— Start RECORD EXCERPTS —

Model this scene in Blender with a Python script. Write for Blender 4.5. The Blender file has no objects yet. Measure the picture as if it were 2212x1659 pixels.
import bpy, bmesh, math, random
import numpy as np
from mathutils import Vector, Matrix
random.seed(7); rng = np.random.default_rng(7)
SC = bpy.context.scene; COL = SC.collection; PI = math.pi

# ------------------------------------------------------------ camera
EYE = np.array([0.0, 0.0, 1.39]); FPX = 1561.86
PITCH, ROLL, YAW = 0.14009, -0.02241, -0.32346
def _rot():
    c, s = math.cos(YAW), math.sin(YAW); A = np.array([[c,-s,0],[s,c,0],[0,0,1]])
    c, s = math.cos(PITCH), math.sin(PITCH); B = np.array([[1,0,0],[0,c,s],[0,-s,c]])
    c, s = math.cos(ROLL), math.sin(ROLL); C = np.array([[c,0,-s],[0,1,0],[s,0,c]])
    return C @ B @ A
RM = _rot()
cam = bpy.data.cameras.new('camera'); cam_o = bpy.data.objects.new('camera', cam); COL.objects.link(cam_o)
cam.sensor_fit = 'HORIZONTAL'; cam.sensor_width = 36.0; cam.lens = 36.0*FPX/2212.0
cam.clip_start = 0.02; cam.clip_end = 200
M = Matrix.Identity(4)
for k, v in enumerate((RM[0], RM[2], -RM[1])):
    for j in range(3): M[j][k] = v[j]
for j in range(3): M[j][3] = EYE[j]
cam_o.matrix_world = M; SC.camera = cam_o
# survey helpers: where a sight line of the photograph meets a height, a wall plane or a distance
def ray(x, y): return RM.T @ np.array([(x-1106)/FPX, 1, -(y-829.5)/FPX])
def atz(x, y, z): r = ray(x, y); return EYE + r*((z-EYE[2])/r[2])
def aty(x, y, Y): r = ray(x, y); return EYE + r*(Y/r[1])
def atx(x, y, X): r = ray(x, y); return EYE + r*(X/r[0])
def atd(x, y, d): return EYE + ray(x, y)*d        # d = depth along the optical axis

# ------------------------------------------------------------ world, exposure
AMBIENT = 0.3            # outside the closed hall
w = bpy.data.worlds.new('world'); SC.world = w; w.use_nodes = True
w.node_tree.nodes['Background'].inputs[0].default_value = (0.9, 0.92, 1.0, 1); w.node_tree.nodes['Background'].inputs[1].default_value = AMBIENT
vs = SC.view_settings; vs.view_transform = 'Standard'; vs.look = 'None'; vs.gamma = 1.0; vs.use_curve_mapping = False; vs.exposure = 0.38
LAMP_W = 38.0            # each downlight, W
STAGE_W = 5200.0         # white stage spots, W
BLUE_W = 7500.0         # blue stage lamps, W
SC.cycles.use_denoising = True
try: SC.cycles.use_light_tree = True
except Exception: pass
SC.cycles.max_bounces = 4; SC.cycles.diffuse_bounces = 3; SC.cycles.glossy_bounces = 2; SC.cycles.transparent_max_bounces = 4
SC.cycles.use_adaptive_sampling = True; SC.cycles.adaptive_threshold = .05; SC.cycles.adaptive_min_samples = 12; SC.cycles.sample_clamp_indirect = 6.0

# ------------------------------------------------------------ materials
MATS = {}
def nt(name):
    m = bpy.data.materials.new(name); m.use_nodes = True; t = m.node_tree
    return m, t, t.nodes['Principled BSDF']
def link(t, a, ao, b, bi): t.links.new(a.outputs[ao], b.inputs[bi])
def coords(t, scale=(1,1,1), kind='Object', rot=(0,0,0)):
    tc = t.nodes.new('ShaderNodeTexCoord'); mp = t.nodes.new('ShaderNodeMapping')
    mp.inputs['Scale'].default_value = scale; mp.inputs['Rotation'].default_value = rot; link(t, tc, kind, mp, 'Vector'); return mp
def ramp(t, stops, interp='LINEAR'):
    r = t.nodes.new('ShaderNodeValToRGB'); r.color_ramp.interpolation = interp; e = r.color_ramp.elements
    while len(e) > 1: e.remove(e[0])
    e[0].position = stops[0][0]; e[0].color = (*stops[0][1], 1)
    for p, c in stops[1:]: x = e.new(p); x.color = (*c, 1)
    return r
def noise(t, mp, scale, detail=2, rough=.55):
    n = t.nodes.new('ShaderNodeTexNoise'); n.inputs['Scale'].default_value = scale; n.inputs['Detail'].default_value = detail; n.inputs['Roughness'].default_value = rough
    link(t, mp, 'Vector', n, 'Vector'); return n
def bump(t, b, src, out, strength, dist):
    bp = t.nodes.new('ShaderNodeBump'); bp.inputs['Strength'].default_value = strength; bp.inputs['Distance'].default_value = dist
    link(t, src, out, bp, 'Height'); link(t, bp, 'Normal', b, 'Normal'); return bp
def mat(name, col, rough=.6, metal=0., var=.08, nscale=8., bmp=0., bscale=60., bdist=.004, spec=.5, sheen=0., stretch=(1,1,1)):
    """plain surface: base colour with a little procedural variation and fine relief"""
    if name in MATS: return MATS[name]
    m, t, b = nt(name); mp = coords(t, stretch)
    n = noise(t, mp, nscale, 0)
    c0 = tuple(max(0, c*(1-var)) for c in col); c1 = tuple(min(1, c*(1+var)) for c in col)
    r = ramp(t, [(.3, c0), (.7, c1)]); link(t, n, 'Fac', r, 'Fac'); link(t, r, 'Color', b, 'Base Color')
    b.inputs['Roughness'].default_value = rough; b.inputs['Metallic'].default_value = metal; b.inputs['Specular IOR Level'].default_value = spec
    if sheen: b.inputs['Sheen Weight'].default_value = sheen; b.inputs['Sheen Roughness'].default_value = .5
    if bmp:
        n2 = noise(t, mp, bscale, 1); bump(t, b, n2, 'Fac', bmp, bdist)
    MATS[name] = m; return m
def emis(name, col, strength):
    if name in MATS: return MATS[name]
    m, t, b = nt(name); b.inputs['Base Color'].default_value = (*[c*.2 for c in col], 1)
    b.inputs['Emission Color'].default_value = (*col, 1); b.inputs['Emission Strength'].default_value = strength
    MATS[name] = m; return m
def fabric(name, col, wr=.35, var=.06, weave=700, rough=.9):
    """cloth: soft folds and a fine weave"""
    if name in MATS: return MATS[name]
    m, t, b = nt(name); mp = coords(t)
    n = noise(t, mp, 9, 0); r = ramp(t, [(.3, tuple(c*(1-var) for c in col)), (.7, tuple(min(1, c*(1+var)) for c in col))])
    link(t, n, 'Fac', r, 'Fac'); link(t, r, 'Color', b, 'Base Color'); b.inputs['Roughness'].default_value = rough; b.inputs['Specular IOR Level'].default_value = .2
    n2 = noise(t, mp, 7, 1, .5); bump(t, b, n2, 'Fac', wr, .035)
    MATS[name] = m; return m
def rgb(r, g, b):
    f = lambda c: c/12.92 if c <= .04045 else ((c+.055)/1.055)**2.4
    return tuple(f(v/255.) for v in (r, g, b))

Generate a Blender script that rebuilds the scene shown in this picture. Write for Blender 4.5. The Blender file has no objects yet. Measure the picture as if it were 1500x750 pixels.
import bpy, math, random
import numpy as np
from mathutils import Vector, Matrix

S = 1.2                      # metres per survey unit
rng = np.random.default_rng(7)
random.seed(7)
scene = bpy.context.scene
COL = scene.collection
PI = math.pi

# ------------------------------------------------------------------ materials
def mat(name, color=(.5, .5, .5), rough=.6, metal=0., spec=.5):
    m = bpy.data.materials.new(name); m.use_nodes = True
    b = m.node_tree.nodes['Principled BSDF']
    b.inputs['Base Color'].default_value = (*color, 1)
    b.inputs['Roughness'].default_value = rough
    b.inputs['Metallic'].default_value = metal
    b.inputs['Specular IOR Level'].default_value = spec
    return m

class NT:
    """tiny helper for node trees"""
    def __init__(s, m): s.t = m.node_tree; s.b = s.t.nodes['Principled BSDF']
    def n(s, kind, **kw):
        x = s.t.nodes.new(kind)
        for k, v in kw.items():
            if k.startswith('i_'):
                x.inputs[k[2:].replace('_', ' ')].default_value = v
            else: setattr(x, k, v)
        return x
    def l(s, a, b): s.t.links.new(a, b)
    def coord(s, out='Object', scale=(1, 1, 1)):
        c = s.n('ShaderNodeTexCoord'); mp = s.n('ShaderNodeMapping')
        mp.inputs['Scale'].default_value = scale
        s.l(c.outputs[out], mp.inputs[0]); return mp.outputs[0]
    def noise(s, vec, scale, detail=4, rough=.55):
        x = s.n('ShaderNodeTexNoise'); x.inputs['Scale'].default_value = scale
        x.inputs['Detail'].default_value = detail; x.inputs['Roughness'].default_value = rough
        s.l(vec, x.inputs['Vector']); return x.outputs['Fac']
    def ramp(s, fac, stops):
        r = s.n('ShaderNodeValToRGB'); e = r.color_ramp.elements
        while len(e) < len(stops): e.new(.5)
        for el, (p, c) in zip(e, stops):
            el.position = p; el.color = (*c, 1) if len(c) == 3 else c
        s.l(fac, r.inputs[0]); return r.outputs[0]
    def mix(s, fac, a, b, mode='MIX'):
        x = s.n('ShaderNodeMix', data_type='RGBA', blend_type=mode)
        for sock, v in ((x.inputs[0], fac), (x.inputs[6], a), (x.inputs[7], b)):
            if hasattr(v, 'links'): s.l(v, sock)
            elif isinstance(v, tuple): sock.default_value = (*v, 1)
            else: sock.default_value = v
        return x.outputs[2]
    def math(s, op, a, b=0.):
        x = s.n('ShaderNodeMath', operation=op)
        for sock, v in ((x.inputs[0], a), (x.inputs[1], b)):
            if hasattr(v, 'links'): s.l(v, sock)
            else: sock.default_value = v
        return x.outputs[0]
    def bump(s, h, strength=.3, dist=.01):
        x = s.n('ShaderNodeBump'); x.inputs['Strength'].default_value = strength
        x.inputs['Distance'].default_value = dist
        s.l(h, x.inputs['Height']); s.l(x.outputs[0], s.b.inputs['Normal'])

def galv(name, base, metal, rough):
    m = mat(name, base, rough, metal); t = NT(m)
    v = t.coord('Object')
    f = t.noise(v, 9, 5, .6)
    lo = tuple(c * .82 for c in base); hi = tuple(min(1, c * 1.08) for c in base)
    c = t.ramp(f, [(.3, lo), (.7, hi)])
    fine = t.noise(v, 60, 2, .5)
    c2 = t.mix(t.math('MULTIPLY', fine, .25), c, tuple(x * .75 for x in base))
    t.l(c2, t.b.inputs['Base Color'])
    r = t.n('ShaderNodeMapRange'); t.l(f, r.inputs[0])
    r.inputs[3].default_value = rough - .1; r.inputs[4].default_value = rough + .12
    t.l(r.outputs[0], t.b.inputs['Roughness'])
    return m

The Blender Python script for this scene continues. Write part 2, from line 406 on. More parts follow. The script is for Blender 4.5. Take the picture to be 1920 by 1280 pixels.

— End RECORD EXCERPTS —

**PROMPT**
Starting at the first line of the records above, please copy each line exactly until you reach the line containing "def atd(x, y, d): return". Include that line and stop there.

**THE ANSWER**
Model this scene in Blender with a Python script. Write for Blender 4.5. The Blender file has no objects yet. Measure the picture as if it were 2212x1659 pixels.
import bpy, bmesh, math, random
import numpy as np
from mathutils import Vector, Matrix
random.seed(7); rng = np.random.default_rng(7)
SC = bpy.context.scene; COL = SC.collection; PI = math.pi

# ------------------------------------------------------------ camera
EYE = np.array([0.0, 0.0, 1.39]); FPX = 1561.86
PITCH, ROLL, YAW = 0.14009, -0.02241, -0.32346
def _rot():
    c, s = math.cos(YAW), math.sin(YAW); A = np.array([[c,-s,0],[s,c,0],[0,0,1]])
    c, s = math.cos(PITCH), math.sin(PITCH); B = np.array([[1,0,0],[0,c,s],[0,-s,c]])
    c, s = math.cos(ROLL), math.sin(ROLL); C = np.array([[c,0,-s],[0,1,0],[s,0,c]])
    return C @ B @ A
RM = _rot()
cam = bpy.data.cameras.new('camera'); cam_o = bpy.data.objects.new('camera', cam); COL.objects.link(cam_o)
cam.sensor_fit = 'HORIZONTAL'; cam.sensor_width = 36.0; cam.lens = 36.0*FPX/2212.0
cam.clip_start = 0.02; cam.clip_end = 200
M = Matrix.Identity(4)
for k, v in enumerate((RM[0], RM[2], -RM[1])):
    for j in range(3): M[j][k] = v[j]
for j in range(3): M[j][3] = EYE[j]
cam_o.matrix_world = M; SC.camera = cam_o
# survey helpers: where a sight line of the photograph meets a height, a wall plane or a distance
def ray(x, y): return RM.T @ np.array([(x-1106)/FPX, 1, -(y-829.5)/FPX])
def atz(x, y, z): r = ray(x, y); return EYE + r*((z-EYE[2])/r[2])
def aty(x, y, Y): r = ray(x, y); return EYE + r*(Y/r[1])
def atx(x, y, X): r = ray(x, y); return EYE + r*(X/r[0])
def atd(x, y, d): return EYE + ray(x, y)*d        # d = depth along the optical axis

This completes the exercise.